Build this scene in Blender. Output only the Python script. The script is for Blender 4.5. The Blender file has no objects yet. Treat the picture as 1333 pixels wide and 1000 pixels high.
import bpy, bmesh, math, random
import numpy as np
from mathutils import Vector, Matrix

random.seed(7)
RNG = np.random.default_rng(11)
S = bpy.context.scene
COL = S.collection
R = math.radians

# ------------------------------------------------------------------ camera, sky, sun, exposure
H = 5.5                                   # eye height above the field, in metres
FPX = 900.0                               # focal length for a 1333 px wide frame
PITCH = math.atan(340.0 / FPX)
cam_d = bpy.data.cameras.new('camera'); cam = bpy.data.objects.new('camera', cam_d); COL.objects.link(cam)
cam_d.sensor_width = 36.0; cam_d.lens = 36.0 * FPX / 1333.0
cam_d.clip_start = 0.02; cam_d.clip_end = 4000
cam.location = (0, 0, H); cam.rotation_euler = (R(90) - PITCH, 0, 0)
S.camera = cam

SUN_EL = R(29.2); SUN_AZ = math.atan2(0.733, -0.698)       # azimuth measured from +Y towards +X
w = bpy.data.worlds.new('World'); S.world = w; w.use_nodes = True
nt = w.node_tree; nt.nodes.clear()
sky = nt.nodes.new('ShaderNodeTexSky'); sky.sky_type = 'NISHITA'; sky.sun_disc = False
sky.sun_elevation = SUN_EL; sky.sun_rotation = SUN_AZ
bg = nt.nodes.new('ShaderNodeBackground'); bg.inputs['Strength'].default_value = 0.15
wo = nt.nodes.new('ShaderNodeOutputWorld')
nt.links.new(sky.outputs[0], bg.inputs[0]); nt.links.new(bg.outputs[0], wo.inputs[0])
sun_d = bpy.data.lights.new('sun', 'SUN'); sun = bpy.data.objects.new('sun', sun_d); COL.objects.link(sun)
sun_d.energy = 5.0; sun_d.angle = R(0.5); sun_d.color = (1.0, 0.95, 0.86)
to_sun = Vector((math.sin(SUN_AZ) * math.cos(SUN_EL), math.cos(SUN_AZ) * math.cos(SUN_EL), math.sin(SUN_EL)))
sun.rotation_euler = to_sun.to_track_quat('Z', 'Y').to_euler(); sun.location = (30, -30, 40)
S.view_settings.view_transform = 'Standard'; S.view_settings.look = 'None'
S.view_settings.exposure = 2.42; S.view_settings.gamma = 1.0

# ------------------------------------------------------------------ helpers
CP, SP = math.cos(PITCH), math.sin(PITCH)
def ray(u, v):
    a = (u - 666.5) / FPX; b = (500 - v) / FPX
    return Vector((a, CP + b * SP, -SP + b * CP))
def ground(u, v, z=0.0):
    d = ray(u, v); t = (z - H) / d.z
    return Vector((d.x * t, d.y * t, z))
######
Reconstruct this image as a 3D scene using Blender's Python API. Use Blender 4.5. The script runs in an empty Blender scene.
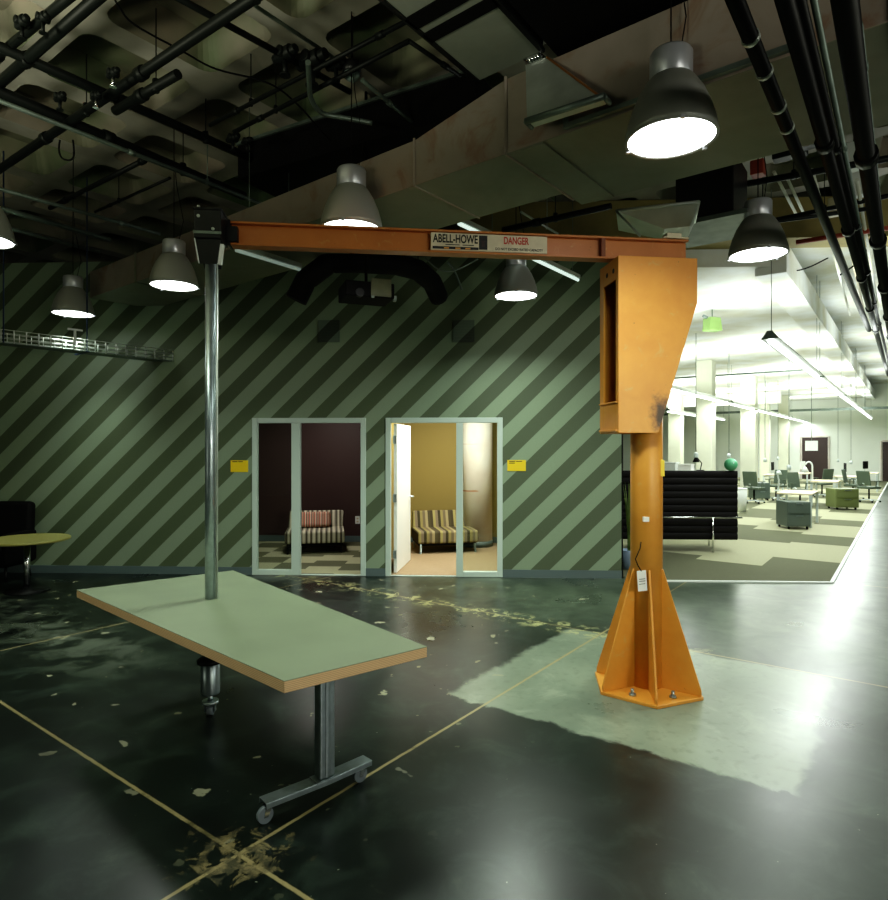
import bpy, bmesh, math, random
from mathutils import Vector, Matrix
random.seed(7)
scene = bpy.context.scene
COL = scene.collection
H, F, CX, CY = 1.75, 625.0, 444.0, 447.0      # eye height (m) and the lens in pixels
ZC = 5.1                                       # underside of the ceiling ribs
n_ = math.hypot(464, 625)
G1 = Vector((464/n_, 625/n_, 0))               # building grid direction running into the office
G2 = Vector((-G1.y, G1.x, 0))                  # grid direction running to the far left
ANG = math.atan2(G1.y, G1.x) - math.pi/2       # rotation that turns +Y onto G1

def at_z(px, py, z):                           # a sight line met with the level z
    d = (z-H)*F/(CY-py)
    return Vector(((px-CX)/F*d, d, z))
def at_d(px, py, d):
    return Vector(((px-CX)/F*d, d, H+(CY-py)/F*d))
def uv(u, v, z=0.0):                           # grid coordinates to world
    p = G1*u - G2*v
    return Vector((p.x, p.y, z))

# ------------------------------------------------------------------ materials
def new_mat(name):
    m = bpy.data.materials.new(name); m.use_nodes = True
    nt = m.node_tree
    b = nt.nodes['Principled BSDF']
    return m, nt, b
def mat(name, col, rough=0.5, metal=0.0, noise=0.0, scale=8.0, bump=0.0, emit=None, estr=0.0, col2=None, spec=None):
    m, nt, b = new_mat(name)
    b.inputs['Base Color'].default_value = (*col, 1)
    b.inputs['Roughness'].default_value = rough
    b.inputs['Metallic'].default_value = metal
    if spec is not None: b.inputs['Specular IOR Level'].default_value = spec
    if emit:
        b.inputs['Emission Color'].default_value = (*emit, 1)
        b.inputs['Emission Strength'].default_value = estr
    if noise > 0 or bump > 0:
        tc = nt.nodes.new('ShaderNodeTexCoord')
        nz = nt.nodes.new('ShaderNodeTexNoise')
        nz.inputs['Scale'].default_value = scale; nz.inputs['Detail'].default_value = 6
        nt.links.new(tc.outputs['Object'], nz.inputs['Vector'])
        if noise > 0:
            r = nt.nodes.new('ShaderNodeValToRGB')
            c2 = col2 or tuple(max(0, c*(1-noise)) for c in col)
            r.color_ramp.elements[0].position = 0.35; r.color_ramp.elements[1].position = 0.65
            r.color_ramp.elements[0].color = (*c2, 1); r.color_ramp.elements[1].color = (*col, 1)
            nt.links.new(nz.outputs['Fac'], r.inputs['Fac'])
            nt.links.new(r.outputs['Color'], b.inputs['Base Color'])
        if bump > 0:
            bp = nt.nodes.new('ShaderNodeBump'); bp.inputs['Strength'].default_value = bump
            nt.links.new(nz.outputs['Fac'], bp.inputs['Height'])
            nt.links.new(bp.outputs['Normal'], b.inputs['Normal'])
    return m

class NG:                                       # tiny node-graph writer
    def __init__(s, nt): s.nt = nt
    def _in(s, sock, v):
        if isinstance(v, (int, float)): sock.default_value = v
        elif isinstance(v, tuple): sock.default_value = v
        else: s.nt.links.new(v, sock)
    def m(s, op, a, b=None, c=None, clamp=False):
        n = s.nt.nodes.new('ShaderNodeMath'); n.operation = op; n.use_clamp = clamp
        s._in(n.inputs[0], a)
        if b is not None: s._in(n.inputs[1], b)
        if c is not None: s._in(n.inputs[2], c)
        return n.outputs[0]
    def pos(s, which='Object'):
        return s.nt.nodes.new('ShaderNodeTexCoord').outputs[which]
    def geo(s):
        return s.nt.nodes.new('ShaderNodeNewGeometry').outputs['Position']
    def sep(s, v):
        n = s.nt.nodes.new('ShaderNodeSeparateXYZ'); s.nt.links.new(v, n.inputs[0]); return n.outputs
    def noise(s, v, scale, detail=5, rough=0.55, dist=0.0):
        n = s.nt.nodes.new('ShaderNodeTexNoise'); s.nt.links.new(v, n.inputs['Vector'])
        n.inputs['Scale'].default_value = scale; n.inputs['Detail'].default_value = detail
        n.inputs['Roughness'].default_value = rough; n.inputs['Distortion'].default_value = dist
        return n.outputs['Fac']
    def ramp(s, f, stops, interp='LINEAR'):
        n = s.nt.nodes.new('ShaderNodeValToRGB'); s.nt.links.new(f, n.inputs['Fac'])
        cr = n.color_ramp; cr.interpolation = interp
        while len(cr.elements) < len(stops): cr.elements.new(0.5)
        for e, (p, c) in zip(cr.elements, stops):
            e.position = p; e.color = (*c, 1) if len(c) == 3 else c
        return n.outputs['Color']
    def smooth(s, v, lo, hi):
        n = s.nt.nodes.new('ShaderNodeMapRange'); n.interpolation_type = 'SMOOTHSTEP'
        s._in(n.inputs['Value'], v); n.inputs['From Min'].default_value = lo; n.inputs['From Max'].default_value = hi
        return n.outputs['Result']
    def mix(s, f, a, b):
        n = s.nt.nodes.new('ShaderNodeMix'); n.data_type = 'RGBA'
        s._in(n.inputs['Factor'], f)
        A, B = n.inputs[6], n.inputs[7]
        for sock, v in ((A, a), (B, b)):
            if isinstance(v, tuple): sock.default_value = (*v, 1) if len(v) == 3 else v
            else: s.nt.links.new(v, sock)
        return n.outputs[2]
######
Your task is to retype the entries verbatim, starting with the line that holds "Build this scene" and stopping after the line that holds "R = math.radians".

Build this scene in Blender. Output only the Python script. The script is for Blender 4.5. The Blender file has no objects yet. Treat the picture as 1333 pixels wide and 1000 pixels high.
import bpy, bmesh, math, random
import numpy as np
from mathutils import Vector, Matrix

random.seed(7)
RNG = np.random.default_rng(11)
S = bpy.context.scene
COL = S.collection
R = math.radians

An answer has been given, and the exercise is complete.